Eu registro aqui um dos meus maiores receios: tenho medo de que as circunstâncias e os tombos da vida me roubem a capacidade de me encantar. Eles ainda não conseguiram, a luta foi ferrenha, a famosa “briga de cachorro grande” contudo, sigo vitoriosa. Não posso afirmar que tal capacidade saiu intacta, óbvio que não. Houve uma parcela de comprometimento, porém, considerando a gravidade das pancadas que levei no embate, posso afirmar que os prejuízos foram mínimos.
Graças a Deus, ainda me encanto, e muito. Quando viajo de carro com o meu filho, sorrimos muito. Ele deve me achar muito boba, sei lá. Eu fico, o tempo todo, dizendo, em tom eufórico: “olha que lindo aquele ipê, Gabriel!”, mais adiante: “eita, filho, olha esse flamboyant, tem um vermelho alaranjado!” Daí a pouco: “Gabriel, olha que gracinha aquele cachorro!”. Numa dessas, ele falou me zoando: “nossa, mãe, qualquer mato é bonito para a senhora!”
Sabe, ainda vibro quando me deparo com um texto meu publicado. Nas primeiras vezes, já aconteceu de eu chorar de contentamento. Hoje em dia, estou mais acostumada, mas não fico indiferente, não consigo ficar. Eu gosto de conferir o texto e sentir a sensibilidade e a sintonia de quem escolheu a imagem que ilustra o que escrevi. E o mais especial, namoro o meu nome escrito abaixo do título. Viajo no tempo, vou lá para os meus tempos de menina, quando eu morava no sítio e tudo o que eu tinha de material literário era a cartilha Caminho Suave, da Branca Alves de Lima.

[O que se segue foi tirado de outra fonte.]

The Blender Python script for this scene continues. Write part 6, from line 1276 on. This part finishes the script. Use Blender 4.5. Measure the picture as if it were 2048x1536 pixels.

Lembro-me que eu namorava a capa daquela cartilha, olhava o nome da autora e dava vida a ele. Eu imaginava como seria a dona daquele nome. Eu inventei um rosto, uma voz, uma personalidade, as roupas, enfim. E pensava: “nossa, que mulher importante, ela tem o nome na capa de um livro!” Ah, um dia desses, fiz uma busca no google e encontrei fotos daquela autora. É bem diferente do que imaginava quando criança. Senti emoção e gratidão, pena que ela faleceu.
Então, a cada vez que vejo o meu nome como autora de alguma obra, eu digo à menina que fui um dia: “isso é pra você, parabéns por não ter desistido, eu te amo!” É meu momento de redenção. É o meu resgate. Sou eu presenteando a minha criança interior que, de tão pobre e sem incentivo, tinha vergonha de sonhar. Então, nesses momentos de extremo contentamento que a escrita me proporciona, a mulher adulta e a menina que fui se misturam, se abraçam e se emocionam. Festejamos, juntas, o nosso sagrado, pois uma compreende a alegria da outra. Somos inseparáveis, nos amamos, e precisamos muito uma da outra.
Tenho pavor da ideia de fazer tudo de forma automática. Tenho receio de não gargalhar mais. Me apavora a ideia de achar tudo normal. Eu sou movida a emoção. Amo quando me pego sentindo encanto com o trivial. É que acontece de meu filho dizer “mãe” e eu achar lindo, diferente, como se fosse a primeira vez. É como se eu tivesse ouvindo além da audição fisiológica. Ouço com a alma. Então, me dou conta de que eu tenho um filho, meu descendente, minha herança. Então digo a ele: Gabriel, eu acho lindo você me chamando de “mãe”. Ele diz sorrindo: “mãe, a senhora é esquisita demais, eu sempre te chamei assim, ué!” No fundo, ele tá acostumado com a mãe que tem (risos).
A nossa capacidade de sentir encanto é o que salva a gente. Precisamos de endorfina, precisamos desse olhar lúdico. Do contrário, a vida vira um saco. Por isso, defendo com unhas e dentes o meu direito de ser boba, de me arrepiar ouvindo uma música, de chorar olhando uma fotografia e de dançar sozinha no meu quarto ao som da música que marcou minha adolescência. Eu sou feliz assim.